Endiro Coffee, a Kampala-born café, in May this year opened a café in Aurora, a suburb of Chicago, in Illinois, and after reaching “breakeven pace in daily sales” by August its director Cody Lorance says in September “we began outside coffee sales (green and roasted) to other cafes and restaurants in the US.”
Mr Lorance says: “Opening a business in the USA is a very different matter than opening in Uganda. Regulations are strict, taxes pervasive, and costs high. We have definitely taken a massive risk in this venture, and perhaps that is why no Ugandan restaurant chain has tried this before. But, business has been increasing steadily each month by at least 10 percent.”
“Further, we have a tentative agreement with a property developer to open Endiro’s second US location by the beginning of 2018. Endiro’s primary reason for expanding to US, he said, was to create as big a market as possible for the network of 2,000 coffee farmers and with the many American coffee drinkers, Endiro hopes it can buy more coffee and put more money in the pockets of its farmers.
“We are very proud of our frugal corporate overhead which allows us to transform lives with every cup of coffee,” Mr Lorance notes. “We are not simply a Ugandan restaurant chain launching out into the highly-competitive American marketplace nor are we just another in a long list of new wave coffee shops entering a very crowded field.
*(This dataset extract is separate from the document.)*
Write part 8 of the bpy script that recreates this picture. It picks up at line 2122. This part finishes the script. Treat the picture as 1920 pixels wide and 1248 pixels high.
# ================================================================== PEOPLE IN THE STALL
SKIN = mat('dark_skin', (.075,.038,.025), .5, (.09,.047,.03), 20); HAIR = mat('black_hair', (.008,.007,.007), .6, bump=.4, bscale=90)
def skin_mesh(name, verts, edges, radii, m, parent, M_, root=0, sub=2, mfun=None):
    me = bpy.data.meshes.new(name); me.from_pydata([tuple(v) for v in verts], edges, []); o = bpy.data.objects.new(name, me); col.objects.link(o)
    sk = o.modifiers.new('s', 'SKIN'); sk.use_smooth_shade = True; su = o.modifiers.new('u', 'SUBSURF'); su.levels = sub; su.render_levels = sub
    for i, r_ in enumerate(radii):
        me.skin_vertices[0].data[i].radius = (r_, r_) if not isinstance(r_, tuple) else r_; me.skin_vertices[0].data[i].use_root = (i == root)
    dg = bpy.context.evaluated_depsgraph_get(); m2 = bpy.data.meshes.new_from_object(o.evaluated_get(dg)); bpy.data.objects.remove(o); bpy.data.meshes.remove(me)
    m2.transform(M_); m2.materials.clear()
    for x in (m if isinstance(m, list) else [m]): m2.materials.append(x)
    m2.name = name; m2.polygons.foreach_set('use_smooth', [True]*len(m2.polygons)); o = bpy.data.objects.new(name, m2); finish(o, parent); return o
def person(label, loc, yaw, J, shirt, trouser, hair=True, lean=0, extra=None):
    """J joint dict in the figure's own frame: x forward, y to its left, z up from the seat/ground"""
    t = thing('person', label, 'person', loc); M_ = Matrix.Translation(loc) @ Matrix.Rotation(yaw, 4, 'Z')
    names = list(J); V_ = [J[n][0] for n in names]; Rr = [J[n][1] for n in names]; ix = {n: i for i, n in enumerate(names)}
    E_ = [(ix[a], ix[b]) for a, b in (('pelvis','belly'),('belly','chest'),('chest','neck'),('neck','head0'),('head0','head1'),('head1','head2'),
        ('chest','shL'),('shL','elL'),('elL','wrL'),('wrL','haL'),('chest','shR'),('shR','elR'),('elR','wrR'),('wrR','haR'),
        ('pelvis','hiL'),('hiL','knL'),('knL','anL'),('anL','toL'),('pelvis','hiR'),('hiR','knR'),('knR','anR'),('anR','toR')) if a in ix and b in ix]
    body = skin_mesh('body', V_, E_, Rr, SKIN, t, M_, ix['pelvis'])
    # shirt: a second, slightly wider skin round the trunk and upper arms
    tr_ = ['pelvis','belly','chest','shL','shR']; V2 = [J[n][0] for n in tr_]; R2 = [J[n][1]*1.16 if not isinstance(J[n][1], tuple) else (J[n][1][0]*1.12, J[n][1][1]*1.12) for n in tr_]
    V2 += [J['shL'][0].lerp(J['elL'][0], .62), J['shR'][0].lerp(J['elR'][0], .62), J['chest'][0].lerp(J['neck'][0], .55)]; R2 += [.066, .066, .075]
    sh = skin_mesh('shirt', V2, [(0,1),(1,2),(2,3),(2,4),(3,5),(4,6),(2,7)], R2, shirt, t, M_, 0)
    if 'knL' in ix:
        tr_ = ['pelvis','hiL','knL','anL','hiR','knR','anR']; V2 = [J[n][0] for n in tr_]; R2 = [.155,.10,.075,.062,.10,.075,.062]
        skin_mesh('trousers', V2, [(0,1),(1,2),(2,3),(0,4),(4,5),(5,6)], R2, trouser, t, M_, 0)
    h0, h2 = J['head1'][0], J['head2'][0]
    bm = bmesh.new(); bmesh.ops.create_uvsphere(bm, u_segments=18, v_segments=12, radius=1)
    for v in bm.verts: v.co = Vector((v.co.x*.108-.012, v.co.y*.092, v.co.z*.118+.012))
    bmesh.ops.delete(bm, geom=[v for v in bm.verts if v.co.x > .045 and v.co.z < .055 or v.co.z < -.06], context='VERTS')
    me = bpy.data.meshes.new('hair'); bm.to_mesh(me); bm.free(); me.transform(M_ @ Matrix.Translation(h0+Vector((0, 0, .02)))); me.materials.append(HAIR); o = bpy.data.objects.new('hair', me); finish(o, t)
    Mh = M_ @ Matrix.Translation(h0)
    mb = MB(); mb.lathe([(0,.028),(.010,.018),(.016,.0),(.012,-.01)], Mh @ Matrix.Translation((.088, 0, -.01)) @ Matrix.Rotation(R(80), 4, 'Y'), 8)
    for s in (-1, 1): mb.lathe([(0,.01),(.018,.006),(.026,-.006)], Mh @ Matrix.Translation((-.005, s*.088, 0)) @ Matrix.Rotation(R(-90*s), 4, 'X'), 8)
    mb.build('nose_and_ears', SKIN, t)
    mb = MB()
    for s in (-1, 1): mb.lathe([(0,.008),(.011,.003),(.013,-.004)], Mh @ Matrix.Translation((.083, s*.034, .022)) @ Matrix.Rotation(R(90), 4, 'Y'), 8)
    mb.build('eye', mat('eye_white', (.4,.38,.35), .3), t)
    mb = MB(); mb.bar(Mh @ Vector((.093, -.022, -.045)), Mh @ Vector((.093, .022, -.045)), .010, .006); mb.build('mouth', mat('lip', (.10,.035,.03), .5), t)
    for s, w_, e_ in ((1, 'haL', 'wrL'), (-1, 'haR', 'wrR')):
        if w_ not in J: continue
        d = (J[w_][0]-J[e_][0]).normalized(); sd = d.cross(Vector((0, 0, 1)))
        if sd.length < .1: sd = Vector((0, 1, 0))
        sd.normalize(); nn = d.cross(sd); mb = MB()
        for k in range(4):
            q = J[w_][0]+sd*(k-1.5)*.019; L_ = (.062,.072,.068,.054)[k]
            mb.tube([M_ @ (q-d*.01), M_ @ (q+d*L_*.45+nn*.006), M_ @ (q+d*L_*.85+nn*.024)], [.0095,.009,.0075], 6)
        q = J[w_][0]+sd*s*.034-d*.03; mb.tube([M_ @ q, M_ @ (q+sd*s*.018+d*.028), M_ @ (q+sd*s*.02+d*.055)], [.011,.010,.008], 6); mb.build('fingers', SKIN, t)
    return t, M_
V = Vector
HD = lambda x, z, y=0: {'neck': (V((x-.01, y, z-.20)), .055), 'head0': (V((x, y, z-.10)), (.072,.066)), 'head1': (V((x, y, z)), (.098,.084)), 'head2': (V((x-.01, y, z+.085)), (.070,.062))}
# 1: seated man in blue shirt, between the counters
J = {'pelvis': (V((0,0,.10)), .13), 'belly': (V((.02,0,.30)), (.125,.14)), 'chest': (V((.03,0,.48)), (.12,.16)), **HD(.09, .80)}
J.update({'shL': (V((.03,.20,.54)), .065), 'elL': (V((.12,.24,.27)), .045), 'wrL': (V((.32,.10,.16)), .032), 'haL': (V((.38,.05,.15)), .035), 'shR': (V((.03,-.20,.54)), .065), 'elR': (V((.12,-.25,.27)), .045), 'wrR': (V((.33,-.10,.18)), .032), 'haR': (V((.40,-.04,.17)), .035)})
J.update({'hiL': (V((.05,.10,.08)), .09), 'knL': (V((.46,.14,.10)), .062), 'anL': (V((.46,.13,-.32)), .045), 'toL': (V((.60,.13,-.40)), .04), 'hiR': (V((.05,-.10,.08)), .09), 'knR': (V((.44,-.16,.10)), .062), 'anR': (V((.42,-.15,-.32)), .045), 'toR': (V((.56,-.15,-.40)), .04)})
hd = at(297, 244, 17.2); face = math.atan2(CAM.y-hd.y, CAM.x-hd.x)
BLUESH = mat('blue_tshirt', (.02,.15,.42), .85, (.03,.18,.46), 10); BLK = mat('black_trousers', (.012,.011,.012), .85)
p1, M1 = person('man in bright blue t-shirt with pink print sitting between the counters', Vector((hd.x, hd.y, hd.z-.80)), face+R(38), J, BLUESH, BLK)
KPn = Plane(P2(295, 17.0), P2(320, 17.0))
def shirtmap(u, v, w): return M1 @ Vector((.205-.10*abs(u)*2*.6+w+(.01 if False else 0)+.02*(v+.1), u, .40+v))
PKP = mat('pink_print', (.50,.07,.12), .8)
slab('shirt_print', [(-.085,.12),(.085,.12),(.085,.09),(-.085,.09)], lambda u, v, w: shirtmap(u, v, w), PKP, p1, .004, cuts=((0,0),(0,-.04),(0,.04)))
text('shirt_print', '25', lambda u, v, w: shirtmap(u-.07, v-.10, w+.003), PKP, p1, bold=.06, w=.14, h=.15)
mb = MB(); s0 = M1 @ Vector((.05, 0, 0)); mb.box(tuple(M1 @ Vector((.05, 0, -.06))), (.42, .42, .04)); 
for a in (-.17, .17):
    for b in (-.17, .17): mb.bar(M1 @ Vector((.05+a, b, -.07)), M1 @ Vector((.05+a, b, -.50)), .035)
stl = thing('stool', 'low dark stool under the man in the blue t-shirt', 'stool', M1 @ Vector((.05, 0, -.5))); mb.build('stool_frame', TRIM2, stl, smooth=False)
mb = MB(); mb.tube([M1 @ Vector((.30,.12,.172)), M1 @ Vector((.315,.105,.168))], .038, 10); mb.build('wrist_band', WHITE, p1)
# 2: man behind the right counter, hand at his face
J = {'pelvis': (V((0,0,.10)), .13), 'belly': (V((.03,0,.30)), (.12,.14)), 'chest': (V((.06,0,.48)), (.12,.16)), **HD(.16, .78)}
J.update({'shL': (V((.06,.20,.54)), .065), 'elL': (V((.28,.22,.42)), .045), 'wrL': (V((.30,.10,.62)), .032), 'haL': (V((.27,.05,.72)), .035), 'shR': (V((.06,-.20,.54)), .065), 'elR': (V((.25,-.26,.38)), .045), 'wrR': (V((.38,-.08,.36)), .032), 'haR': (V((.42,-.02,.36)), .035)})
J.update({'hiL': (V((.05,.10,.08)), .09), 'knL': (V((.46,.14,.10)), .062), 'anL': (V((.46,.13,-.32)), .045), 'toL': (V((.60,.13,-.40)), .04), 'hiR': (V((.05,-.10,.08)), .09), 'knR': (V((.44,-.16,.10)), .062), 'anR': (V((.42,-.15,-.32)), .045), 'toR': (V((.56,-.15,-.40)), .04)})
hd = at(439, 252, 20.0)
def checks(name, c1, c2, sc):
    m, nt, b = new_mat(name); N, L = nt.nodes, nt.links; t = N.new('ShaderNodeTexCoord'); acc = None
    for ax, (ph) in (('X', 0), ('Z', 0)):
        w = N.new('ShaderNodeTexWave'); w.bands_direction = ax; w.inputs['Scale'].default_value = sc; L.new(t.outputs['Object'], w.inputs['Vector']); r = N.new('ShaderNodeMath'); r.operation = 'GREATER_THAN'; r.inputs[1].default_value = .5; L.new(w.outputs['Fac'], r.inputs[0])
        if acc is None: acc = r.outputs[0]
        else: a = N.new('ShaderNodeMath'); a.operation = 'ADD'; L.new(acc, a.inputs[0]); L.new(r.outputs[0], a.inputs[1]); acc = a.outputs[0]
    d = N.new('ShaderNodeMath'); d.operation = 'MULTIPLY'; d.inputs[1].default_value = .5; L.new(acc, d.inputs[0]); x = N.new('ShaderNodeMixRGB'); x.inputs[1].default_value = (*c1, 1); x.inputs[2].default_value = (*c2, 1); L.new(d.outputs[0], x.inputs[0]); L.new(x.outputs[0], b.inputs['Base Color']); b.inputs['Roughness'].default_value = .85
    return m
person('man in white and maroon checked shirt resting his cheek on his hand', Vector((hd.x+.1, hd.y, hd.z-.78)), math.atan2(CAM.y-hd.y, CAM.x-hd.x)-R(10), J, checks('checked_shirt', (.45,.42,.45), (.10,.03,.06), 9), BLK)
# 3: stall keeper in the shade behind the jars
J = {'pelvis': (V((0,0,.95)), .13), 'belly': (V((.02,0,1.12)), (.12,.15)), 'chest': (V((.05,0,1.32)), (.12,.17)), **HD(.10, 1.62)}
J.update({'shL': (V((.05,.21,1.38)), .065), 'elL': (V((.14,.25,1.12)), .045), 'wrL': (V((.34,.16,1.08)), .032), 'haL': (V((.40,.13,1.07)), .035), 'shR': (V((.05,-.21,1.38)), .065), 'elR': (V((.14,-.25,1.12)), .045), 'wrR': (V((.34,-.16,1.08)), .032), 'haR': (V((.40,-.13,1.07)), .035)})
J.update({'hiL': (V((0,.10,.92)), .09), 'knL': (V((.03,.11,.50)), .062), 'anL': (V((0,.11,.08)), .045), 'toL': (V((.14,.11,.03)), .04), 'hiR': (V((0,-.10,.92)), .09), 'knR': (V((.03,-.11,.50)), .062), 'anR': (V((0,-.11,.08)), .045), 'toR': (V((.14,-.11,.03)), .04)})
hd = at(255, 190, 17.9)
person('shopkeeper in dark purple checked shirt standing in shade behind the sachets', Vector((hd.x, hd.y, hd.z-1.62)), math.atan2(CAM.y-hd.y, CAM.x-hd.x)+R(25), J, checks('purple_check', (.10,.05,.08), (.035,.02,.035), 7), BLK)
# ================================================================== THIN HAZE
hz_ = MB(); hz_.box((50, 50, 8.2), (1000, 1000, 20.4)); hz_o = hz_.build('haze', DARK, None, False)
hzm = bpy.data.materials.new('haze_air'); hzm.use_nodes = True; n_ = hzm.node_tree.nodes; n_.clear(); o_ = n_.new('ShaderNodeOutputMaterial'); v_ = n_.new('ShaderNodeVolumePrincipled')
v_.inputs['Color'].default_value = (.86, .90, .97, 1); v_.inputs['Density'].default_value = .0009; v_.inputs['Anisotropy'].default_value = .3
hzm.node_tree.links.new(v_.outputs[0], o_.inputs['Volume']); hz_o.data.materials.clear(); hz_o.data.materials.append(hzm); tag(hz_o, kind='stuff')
According to the Uganda Coffee Development Authority (UCDA), coffee is one of Uganda’s strategic commodities and currently earns about 15 percent of goods exports with $545 million (Shs1.9 trillion) in forex in 2016/2017, up from $326 million (Shs1.1 trillion) earned last year.
The authority says in the coffee year ending September, Uganda exported a total of 4.6 million kilogramme bags of coffee, up from 3.3 million bags it exported last year.
Endiro joins Good African Coffee, the first Ugandan outlet to sell processed coffee in UK and US stores.
“The general view around the world is that Ugandan coffee is not as good as Kenyan, Ethiopian, Rwandan and other coffees from the region,” Lorance says. “But after being open in the U.S.A. for the past few months, we are hearing Americans hail Ugandan coffee as some of the best they have tasted.”